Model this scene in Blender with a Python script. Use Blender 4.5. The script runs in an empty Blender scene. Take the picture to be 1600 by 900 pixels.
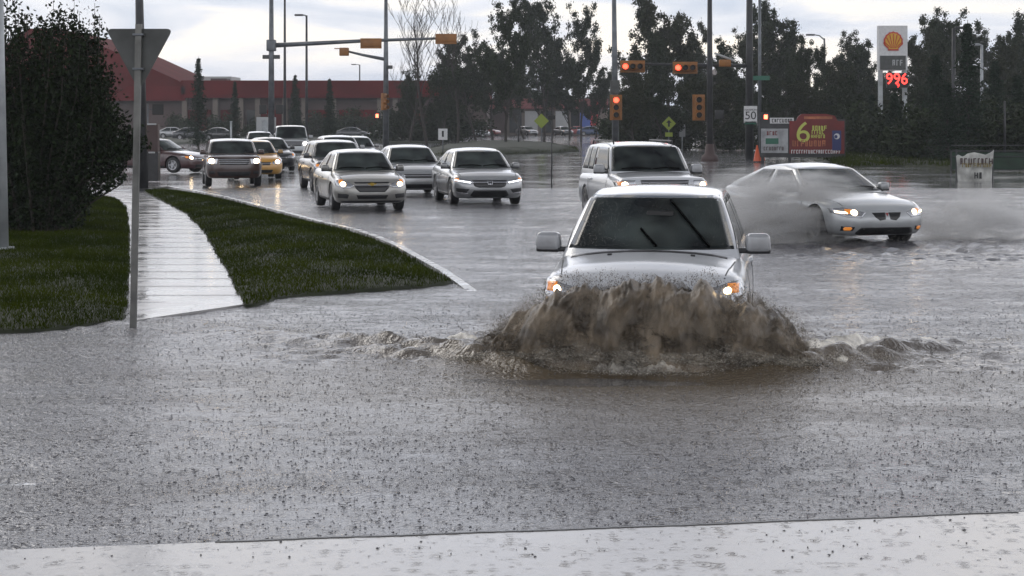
import bpy, bmesh, math, random
import numpy as np
from mathutils import Vector, Matrix
from mathutils.bvhtree import BVHTree
R = math.radians
random.seed(7); rng = np.random.default_rng(7)
S = bpy.context.scene
COL = S.collection
# ------------------------------------------------------------------ camera, sky, light
DIP = 14.0                                   # see far_root: first distance estimates were made with a horizon 14 rows higher
F = 3000.0; HZ = 190.0; CH = 2.15            # focal length in photo pixels, horizon row, eye height over the water
cam = bpy.data.cameras.new('camera'); cob = bpy.data.objects.new('camera', cam); COL.objects.link(cob)
cob.location = (0, 0, CH); cob.rotation_euler = (R(90), 0, 0)
cam.sensor_width = 36; cam.lens = 36*F/1600; cam.shift_y = -(450-HZ)/1600; cam.clip_end = 4000; cam.clip_start = .1
S.camera = cob
def P(px, py, z=0.0):                       # a point of the ground seen at that place of the photograph
    d = F*(CH-z)/(py-HZ); return Vector(((px-800)*d/F, d, z))
def DD(d): return F*CH/(F*CH/d-DIP)          # first estimate of a distance -> the corrected one
def far_root(e_, d):
    """things laid out with a first estimate d stand at the corrected distance, at their corrected (larger) real size"""
    k = DD(d)/d; e_.location = (e_.location.x*k, e_.location.y*k, e_.location.z); e_.scale = (k, k, k); return e_
def PX(px, d): return (px-800)*d/F
def ZY(py, d): return CH+(HZ-DIP-py)*d/F

S.view_settings.view_transform = 'Standard'; S.view_settings.look = 'None'
S.view_settings.exposure = 0.2; S.view_settings.gamma = 1.0
try: S.view_settings.use_curve_mapping = False
except Exception: pass
S.cycles.use_denoising = True
try: S.cycles.denoiser = 'OPENIMAGEDENOISE'
except Exception: pass
S.cycles.max_bounces = 6; S.cycles.transparent_max_bounces = 24; S.cycles.volume_bounces = 1
S.cycles.volume_step_rate = 2.0; S.cycles.volume_max_steps = 64
S.cycles.caustics_reflective = False; S.cycles.caustics_refractive = False
S.cycles.use_adaptive_sampling = True; S.cycles.adaptive_threshold = 0.02

w = bpy.data.worlds.new("World"); S.world = w; w.use_nodes = True
nt = w.node_tree; nt.nodes.clear()
def N(t, typ, **k):
    n = t.nodes.new(typ)
    for a, b in k.items(): setattr(n, a, b)
    return n
out = N(nt, 'ShaderNodeOutputWorld'); bg = N(nt, 'ShaderNodeBackground'); nt.links.new(bg.outputs[0], out.inputs[0])
sky = N(nt, 'ShaderNodeTexSky', sky_type='NISHITA', sun_disc=False, sun_elevation=R(38), sun_rotation=R(-35))
bg.inputs[1].default_value = 0.1
tc = N(nt, 'ShaderNodeTexCoord'); mp = N(nt, 'ShaderNodeMapping'); mp.inputs['Scale'].default_value = (1, 1, 4.5)
nt.links.new(tc.outputs['Generated'], mp.inputs[0])
n1 = N(nt, 'ShaderNodeTexNoise'); n1.inputs['Scale'].default_value = 9; n1.inputs['Detail'].default_value = 6; n1.inputs['Roughness'].default_value = .5
n1.inputs['Distortion'].default_value = .5
nt.links.new(mp.outputs[0], n1.inputs[0])
cr = N(nt, 'ShaderNodeValToRGB'); e = cr.color_ramp.elements
e[0].position = .34; e[0].color = (5.3, 6.0, 7.4, 1); e[1].position = .66; e[1].color = (11.5, 10.6, 9.4, 1)
m_ = cr.color_ramp.elements.new(.50); m_.color = (8.0, 8.2, 9.0, 1)
nt.links.new(n1.outputs['Fac'], cr.inputs[0])
sx = N(nt, 'ShaderNodeSeparateXYZ'); nt.links.new(tc.outputs['Generated'], sx.inputs[0])
mr = N(nt, 'ShaderNodeMapRange', interpolation_type='SMOOTHSTEP'); mr.inputs[1].default_value = 0.32; mr.inputs[2].default_value = .72; mr.inputs[3].default_value = 1.0; mr.inputs[4].default_value = .12
nt.links.new(sx.outputs[2], mr.inputs[0])
mrb = N(nt, 'ShaderNodeMapRange', interpolation_type='SMOOTHSTEP'); mrb.inputs[1].default_value = .05; mrb.inputs[2].default_value = .18; mrb.inputs[3].default_value = 1.0; mrb.inputs[4].default_value = 1.75
nt.links.new(sx.outputs[2], mrb.inputs[0]); mub = N(nt, 'ShaderNodeMath', operation='MULTIPLY'); nt.links.new(mr.outputs[0], mub.inputs[0]); nt.links.new(mrb.outputs[0], mub.inputs[1])
vm = N(nt, 'ShaderNodeVectorMath', operation='SCALE'); nt.links.new(cr.outputs[0], vm.inputs[0]); nt.links.new(mub.outputs[0], vm.inputs['Scale'])
mx = N(nt, 'ShaderNodeMix', data_type='RGBA'); mx.inputs[0].default_value = .9
nt.links.new(sky.outputs[0], mx.inputs[6]); nt.links.new(vm.outputs[0], mx.inputs[7]); nt.links.new(mx.outputs[2], bg.inputs[0])
sl = bpy.data.lights.new('sun', 'SUN'); sl.energy = .5; sl.angle = R(20); sl.color = (1, .95, .88)
so = bpy.data.objects.new('sun', sl); COL.objects.link(so)
so.rotation_euler = Vector((-math.sin(R(-35))*math.cos(R(38)), -math.cos(R(-35))*math.cos(R(38)), -math.sin(R(38)))).to_track_quat('-Z', 'Y').to_euler()

# ------------------------------------------------------------------ materials
def mat(name, col, rough=.5, metal=0, coat=0, emit=None, es=0, var=0, vscale=8, bump=0, bscale=20, alpha=1, spec=.5, crough=.08):
    m = bpy.data.materials.new(name); m.use_nodes = True; t = m.node_tree; b = t.nodes['Principled BSDF']
    b.inputs['Base Color'].default_value = (*col, 1); b.inputs['Roughness'].default_value = rough; b.inputs['Metallic'].default_value = metal
    b.inputs['Coat Weight'].default_value = coat; b.inputs['Coat Roughness'].default_value = crough; b.inputs['Specular IOR Level'].default_value = spec
    if emit: b.inputs['Emission Color'].default_value = (*emit, 1); b.inputs['Emission Strength'].default_value = es
    if var:
        g = N(t, 'ShaderNodeTexCoord'); n = N(t, 'ShaderNodeTexNoise'); n.inputs['Scale'].default_value = vscale; n.inputs['Detail'].default_value = 5
        t.links.new(g.outputs['Object'], n.inputs[0]); r = N(t, 'ShaderNodeValToRGB')
        r.color_ramp.elements[0].position = .35; r.color_ramp.elements[1].position = .68
        r.color_ramp.elements[0].color = (*[c*(1-var) for c in col], 1); r.color_ramp.elements[1].color = (*[min(1, c*(1+var)) for c in col], 1)
        t.links.new(n.outputs['Fac'], r.inputs[0]); t.links.new(r.outputs[0], b.inputs['Base Color'])
    if bump:
        g = N(t, 'ShaderNodeTexCoord'); n = N(t, 'ShaderNodeTexNoise'); n.inputs['Scale'].default_value = bscale; n.inputs['Detail'].default_value = 4
        t.links.new(g.outputs['Object'], n.inputs[0]); bp = N(t, 'ShaderNodeBump'); bp.inputs['Strength'].default_value = 1; bp.inputs['Distance'].default_value = bump
        t.links.new(n.outputs['Fac'], bp.inputs['Height']); t.links.new(bp.outputs[0], b.inputs['Normal'])
    return m
def paint(name, col, metal=0, dirt=.0):
    """car paint beaded with rain: small bumps of drops, some road film low on the body"""
    m = mat(name, col, .32, metal, 1.0, crough=.06); t = m.node_tree; b = t.nodes['Principled BSDF']
    g = N(t, 'ShaderNodeTexCoord'); v = N(t, 'ShaderNodeTexNoise'); v.inputs['Scale'].default_value = 90; v.inputs['Detail'].default_value = 2
    t.links.new(g.outputs['Object'], v.inputs[0])
    bp = N(t, 'ShaderNodeBump'); bp.inputs['Strength'].default_value = .35; bp.inputs['Distance'].default_value = .002
    t.links.new(v.outputs['Fac'], bp.inputs['Height']); t.links.new(bp.outputs[0], b.inputs['Coat Normal'])
    n = N(t, 'ShaderNodeTexNoise'); n.inputs['Scale'].default_value = 3; n.inputs['Detail'].default_value = 6; t.links.new(g.outputs['Object'], n.inputs[0])
    s = N(t, 'ShaderNodeSeparateXYZ'); t.links.new(g.outputs['Object'], s.inputs[0])
    q = N(t, 'ShaderNodeMapRange'); q.inputs[1].default_value = .85; q.inputs[2].default_value = .2; q.inputs[3].default_value = 0; q.inputs[4].default_value = 1
    t.links.new(s.outputs[2], q.inputs[0]); mu = N(t, 'ShaderNodeMath', operation='MULTIPLY'); t.links.new(n.outputs['Fac'], mu.inputs[0]); t.links.new(q.outputs[0], mu.inputs[1])
    mm = N(t, 'ShaderNodeMix', data_type='RGBA'); mm.inputs[6].default_value = (*col, 1); mm.inputs[7].default_value = (*[min(.10, x*1.2+.012) for x in col], 1)
    t.links.new(mu.outputs[0], mm.inputs[0]); t.links.new(mm.outputs[2], b.inputs['Base Color'])
    return m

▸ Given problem
Repeat only what lies between the start of the data and the end of the line containing "def ZY(py, d): return CH+(HZ-DIP-py)*d/F", exactly, with pictures left out.

▸ Task output
Model this scene in Blender with a Python script. Use Blender 4.5. The script runs in an empty Blender scene. Take the picture to be 1600 by 900 pixels.
import bpy, bmesh, math, random
import numpy as np
from mathutils import Vector, Matrix
from mathutils.bvhtree import BVHTree
R = math.radians
random.seed(7); rng = np.random.default_rng(7)
S = bpy.context.scene
COL = S.collection
# ------------------------------------------------------------------ camera, sky, light
DIP = 14.0                                   # see far_root: first distance estimates were made with a horizon 14 rows higher
F = 3000.0; HZ = 190.0; CH = 2.15            # focal length in photo pixels, horizon row, eye height over the water
cam = bpy.data.cameras.new('camera'); cob = bpy.data.objects.new('camera', cam); COL.objects.link(cob)
cob.location = (0, 0, CH); cob.rotation_euler = (R(90), 0, 0)
cam.sensor_width = 36; cam.lens = 36*F/1600; cam.shift_y = -(450-HZ)/1600; cam.clip_end = 4000; cam.clip_start = .1
S.camera = cob
def P(px, py, z=0.0):                       # a point of the ground seen at that place of the photograph
    d = F*(CH-z)/(py-HZ); return Vector(((px-800)*d/F, d, z))
def DD(d): return F*CH/(F*CH/d-DIP)          # first estimate of a distance -> the corrected one
def far_root(e_, d):
    """things laid out with a first estimate d stand at the corrected distance, at their corrected (larger) real size"""
    k = DD(d)/d; e_.location = (e_.location.x*k, e_.location.y*k, e_.location.z); e_.scale = (k, k, k); return e_
def PX(px, d): return (px-800)*d/F
def ZY(py, d): return CH+(HZ-DIP-py)*d/F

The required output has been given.